Dann unternahmen die Hinterbliebenen den schwierigen Versuch weiterzumachen. New Order nannte sich das Trio, zu dem später noch eine Keyboard-Spielern stieß. Bernard Albrecht, der jetzt im Mittelpunkt stand, erwies sich als noch scheuer und zurückgezogener als Curtis. Von der Band existierten kaum Fotos, Live-Auftritte waren selten, und Interviews gab es fast nie.

Erst die Maxi „Temptation“ wurde letztes Jahr zu einem massiven Untergrund-Hit. Die zunehmende Hinwendung zu tanzbaren Rhythmen, der Einsatz raffinierter neuer elektronischer Rhythmus-Erzeuger erspielte der Platte einen Stammplatz in Subkultur-Discos. Aber erst ihre letzte Maxi, „Blue Monday“, schaffte die Sensation: meistverkaufte Maxi aller Zeiten, Chartplazierungen in aller Welt mit weiterhin steigender Tendenz.

Der Kult hatte die Massen erreicht – und Factory hatte trotz (und z.T. wegen) seiner extravaganten Firmenpolitik den Triumph, sich in der Krise als unabhängiges Label behauptet zu haben.
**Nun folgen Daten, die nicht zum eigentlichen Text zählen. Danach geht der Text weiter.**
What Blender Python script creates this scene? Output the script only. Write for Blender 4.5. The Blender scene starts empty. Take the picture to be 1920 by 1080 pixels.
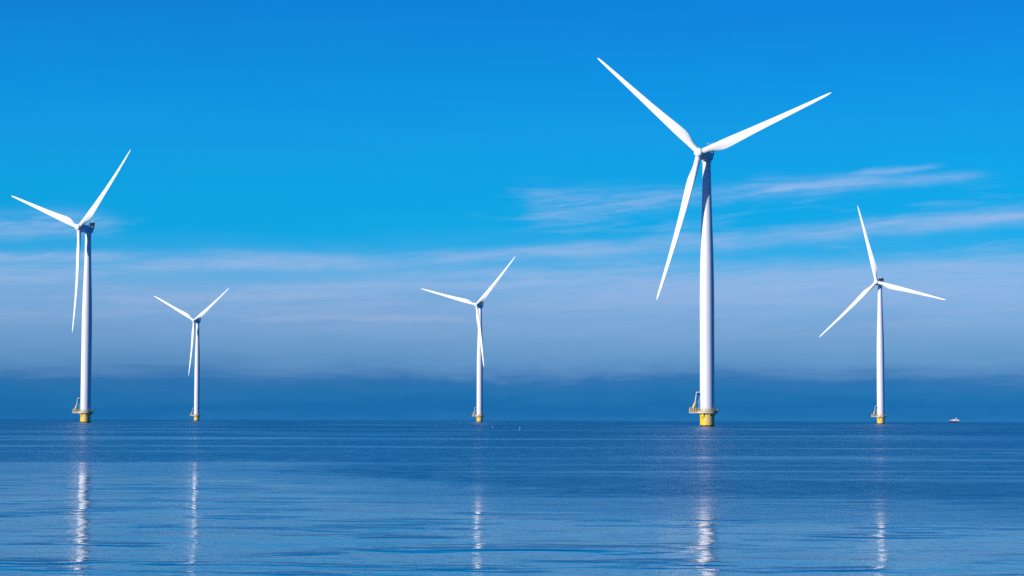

Entgegen der Gepflogenheiten der Plattenindustrie erscheint „Blue Monday“ nicht auf der neuen New-Order-LP, die dennoch stilistisch sich vorwiegend zwischen „Temptation“ und dem neuen Mega-Hit bewegt.

„Blue Monday“ war ausschließlich als Maxi veröffentlicht worden, was das Risiko einschloß, daß das Charts-Publikum, das normalerweise die billigeren Seven-Inch-Singles vorzieht, an der Platte vorbeigehen würde Jetzt, wo der Erfolg da ist, kann man New Order auch wieder sehen wenigstens auf Video; der Eindruck des demonstrativ schlichten Videos unterscheidet sich wenig von dem einzigen Live-Gig. den New Order am Anfang ihrer Karriere in Hamburg absolviert hatten: Bewegungslos und ohne Kontaktaufnahme mit dem enthusiastischen Publikum verschanzen sich die vier hypersensiblen Musiker hinter ihren Instrumenten.